Majestic Wine and Liquor was the first liquor store to handle Disbelef tequila. It was a hit. “We sold maybe 1,000 bottles the first day.” But Banks says, “We were missing one number in our license. So we couldn’t sell from October 6th all the way up to December 9th.”
They eventually got everything cleared up. “We were back rolling. Since then, Disbelef tequila sits on the shelves in over 100 establishments throughout the state of Tennessee.”
Most people probably would have given up at some point, but Banks says, “I am a very driven person. Outside of the Lord waking me up in the morning, I push myself. It’s hard to tell myself I’m going to do something and not accomplish it.”
And, he says, it doesn’t hurt “having a business partner like Ralf and a strong woman behind me like my wife Synettra Banks. She’s the infrastructure of the company. She does all the paperwork. She’s a partner.”

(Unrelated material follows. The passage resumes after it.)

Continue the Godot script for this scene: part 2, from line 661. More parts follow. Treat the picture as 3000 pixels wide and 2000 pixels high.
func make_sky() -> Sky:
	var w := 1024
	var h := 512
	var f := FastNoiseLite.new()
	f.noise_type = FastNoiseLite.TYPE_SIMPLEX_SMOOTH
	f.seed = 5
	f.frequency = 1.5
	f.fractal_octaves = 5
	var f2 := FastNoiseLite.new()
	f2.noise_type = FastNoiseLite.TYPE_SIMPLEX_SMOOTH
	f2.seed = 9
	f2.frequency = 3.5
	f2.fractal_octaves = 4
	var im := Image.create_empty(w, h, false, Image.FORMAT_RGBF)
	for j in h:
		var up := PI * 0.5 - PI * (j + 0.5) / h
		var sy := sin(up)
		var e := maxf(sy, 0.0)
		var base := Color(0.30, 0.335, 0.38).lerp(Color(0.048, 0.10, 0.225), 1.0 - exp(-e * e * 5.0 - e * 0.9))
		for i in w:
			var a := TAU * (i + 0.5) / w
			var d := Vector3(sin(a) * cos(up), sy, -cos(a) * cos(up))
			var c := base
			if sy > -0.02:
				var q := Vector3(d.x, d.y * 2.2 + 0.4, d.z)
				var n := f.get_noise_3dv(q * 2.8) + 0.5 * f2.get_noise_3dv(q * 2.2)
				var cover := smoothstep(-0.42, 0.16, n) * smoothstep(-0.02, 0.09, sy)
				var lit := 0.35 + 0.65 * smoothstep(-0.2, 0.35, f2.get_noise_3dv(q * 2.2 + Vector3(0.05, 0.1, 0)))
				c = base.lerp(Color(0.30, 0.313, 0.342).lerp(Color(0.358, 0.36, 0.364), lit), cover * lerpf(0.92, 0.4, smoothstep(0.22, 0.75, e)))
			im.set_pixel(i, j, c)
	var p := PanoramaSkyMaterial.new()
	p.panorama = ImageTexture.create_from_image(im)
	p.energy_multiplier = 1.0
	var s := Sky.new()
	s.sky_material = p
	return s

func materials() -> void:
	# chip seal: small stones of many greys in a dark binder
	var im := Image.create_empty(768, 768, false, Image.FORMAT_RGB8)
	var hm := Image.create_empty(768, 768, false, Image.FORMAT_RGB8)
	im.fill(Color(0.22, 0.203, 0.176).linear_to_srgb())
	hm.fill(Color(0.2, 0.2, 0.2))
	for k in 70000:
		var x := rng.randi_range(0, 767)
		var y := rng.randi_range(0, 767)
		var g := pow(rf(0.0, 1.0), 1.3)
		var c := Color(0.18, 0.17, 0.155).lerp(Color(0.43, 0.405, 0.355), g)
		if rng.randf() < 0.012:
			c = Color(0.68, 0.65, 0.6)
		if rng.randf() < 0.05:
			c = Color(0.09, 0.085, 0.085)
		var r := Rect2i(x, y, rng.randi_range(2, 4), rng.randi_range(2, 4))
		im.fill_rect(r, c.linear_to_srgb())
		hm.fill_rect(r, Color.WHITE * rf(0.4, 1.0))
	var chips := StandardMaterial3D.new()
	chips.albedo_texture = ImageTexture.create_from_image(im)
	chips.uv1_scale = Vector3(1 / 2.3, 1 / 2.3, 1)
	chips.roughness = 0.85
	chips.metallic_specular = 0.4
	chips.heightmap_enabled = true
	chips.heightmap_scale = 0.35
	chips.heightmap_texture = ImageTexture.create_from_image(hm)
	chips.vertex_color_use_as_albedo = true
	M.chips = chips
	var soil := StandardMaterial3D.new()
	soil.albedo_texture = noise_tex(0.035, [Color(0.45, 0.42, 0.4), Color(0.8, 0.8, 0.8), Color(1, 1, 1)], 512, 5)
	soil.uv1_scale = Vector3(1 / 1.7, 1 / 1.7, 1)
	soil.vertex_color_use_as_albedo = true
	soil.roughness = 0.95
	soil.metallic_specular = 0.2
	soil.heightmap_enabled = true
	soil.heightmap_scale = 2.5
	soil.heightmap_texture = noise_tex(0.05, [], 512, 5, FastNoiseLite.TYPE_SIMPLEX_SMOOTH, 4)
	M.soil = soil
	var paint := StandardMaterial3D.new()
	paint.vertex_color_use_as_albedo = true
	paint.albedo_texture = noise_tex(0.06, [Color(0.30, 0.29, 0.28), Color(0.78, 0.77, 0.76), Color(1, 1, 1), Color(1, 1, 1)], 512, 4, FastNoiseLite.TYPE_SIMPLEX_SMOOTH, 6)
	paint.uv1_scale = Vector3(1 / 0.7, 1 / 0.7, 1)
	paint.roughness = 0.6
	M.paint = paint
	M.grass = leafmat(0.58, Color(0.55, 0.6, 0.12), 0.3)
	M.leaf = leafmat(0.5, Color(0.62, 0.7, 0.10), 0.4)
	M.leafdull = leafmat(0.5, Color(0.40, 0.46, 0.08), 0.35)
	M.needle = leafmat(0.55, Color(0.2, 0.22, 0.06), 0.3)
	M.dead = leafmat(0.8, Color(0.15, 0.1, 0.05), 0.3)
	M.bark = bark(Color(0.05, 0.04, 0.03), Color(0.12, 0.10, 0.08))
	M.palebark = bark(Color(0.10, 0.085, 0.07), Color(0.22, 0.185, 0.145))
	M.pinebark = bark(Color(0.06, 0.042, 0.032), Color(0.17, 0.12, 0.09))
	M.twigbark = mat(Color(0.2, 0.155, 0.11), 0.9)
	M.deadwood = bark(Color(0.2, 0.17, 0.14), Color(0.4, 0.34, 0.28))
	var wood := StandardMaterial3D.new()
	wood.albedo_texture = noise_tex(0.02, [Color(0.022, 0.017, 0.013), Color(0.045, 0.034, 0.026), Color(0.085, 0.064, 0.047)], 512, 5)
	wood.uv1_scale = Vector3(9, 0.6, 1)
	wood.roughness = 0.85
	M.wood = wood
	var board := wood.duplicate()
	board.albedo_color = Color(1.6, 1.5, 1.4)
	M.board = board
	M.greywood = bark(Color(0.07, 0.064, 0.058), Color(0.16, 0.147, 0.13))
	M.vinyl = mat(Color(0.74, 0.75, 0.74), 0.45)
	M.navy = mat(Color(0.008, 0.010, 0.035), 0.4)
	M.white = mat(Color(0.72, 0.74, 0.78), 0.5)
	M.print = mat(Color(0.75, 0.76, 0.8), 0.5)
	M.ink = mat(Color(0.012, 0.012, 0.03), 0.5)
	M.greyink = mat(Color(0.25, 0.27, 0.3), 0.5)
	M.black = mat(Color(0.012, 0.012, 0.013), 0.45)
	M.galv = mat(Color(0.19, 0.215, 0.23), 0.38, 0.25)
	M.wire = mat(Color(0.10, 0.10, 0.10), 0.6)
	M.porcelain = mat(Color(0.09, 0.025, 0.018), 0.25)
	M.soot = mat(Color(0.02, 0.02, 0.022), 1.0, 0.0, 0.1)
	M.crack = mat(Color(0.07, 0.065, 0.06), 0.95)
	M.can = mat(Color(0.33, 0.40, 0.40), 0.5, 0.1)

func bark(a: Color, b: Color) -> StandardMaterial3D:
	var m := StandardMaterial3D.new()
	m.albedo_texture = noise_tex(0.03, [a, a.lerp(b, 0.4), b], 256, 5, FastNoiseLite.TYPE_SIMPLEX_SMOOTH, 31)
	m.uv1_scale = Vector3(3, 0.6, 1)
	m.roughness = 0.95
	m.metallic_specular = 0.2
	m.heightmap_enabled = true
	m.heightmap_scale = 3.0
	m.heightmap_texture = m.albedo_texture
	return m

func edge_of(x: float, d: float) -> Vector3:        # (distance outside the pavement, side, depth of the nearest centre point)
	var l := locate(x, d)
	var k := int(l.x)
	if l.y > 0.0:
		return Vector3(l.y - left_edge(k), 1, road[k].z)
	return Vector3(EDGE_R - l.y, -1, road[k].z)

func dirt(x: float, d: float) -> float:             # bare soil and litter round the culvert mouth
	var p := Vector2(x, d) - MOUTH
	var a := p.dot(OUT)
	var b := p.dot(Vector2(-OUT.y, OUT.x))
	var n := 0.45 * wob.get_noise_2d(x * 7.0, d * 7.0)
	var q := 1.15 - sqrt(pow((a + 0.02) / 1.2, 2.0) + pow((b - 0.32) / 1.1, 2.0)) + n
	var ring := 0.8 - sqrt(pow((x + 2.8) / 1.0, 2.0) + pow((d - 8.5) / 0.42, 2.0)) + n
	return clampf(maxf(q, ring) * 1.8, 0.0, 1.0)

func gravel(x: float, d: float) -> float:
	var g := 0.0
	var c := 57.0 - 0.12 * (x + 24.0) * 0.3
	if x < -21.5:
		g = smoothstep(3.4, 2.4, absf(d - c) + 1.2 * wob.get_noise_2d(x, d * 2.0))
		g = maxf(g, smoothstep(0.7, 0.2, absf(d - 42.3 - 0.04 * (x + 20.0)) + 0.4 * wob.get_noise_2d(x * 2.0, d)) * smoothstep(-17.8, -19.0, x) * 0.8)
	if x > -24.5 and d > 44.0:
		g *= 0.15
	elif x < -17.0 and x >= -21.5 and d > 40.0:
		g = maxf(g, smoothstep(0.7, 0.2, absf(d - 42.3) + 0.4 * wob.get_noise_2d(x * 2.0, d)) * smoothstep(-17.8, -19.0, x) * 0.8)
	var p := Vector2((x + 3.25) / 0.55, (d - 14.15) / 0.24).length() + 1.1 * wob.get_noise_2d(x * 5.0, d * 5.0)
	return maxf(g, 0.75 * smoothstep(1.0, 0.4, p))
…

Future plans? “We are going to have four flavored vodkas in the first quarter of next year.” Why vodka? “Sean Combs is doing very well with Ciroc. People are taking to vodka just as well as tequila, so I want in on that.”
Does Banks take a nip of his tequila every now and then? “We do tastings a lot. So if we’ve had a successful tasting, I may take a shot later that night just to give myself a pat on the back.”
But he says, “The less product I drink, the more money I make.”